Bangladesh received over $1.22 billion net Foreign Direct Investment (FDI) in the first seven months (July-January) of the current fiscal year.
The amount is 30.4 percent more than the net FDI received in the same period in 2014-15 financial year.
Finance Minister AMA Muhith has credited the ‘strong’ base of Bangladesh’s economy and the ‘stable’ political condition for the rise in FDI despite global recession.
“The rise in FDI means that an environment of investment has been created in the country. Bangladesh is getting attractive to the foreign investors,” he said.
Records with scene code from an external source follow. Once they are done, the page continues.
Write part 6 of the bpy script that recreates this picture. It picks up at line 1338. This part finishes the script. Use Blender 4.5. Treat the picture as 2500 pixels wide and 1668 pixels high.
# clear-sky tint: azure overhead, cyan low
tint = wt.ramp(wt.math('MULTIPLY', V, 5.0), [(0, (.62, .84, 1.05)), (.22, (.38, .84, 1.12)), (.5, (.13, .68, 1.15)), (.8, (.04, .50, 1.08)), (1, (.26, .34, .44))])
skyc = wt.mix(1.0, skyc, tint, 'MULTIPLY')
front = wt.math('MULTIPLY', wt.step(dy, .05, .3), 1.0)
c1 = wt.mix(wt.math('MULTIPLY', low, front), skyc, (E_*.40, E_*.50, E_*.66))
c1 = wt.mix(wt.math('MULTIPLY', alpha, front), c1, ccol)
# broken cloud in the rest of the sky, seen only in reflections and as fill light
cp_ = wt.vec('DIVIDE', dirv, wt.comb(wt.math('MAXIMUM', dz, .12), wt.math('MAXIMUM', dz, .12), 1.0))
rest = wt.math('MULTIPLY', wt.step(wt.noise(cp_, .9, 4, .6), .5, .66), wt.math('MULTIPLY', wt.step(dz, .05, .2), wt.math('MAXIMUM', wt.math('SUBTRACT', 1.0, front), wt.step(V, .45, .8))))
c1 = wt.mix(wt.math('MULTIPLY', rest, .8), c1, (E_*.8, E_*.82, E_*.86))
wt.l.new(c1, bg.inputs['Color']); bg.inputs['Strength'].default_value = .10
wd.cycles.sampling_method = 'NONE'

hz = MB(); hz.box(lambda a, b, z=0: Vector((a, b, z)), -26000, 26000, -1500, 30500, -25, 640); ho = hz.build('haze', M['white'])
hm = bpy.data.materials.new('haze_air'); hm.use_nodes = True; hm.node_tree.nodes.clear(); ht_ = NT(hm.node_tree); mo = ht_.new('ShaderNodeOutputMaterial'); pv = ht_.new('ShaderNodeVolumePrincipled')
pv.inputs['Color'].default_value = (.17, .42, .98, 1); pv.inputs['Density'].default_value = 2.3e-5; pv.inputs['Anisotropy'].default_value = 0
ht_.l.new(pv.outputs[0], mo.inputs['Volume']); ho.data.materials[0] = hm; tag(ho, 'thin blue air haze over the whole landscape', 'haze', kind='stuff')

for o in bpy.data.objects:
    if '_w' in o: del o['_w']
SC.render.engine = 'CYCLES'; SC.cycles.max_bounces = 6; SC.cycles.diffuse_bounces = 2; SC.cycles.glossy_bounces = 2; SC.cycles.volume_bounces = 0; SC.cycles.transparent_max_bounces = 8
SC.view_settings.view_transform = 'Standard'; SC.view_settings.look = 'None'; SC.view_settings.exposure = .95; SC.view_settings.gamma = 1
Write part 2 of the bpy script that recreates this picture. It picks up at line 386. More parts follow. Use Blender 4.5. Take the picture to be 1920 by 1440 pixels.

The minister said the continuous GDP growth of over 6 percent has added gloss to Bangladesh’s image.
“It has positively affected the foreign investment,” Muhith said.
Analyst Zaid Bakht, however, is ‘not happy’ with domestic investment.
“Foreign investment in telecoms and energy sectors may have risen, but we should keep in mind that foreign investment will not increase if local investment does not grow,” he said.
According to Bangladesh Bank, the net FDI was $1.7 billion in 2014-15 fiscal year and a little over $1.43 billion in 2013-14.
The FDI in Bangladesh’s capital market, however, dropped sharply in July-January period to $8 million from last fiscal year’s $316 million.
Despite of global recession in FDI, FDI in Bangladesh from major countries has increased. In 2014 FDI of UK in Bangladesh was $186 million, which is $310 million in 2015, which marks increase of UK's investment in Bangladesh. Thereby, UK institutions can also think of increasing their investment in Bangladesh market on market development.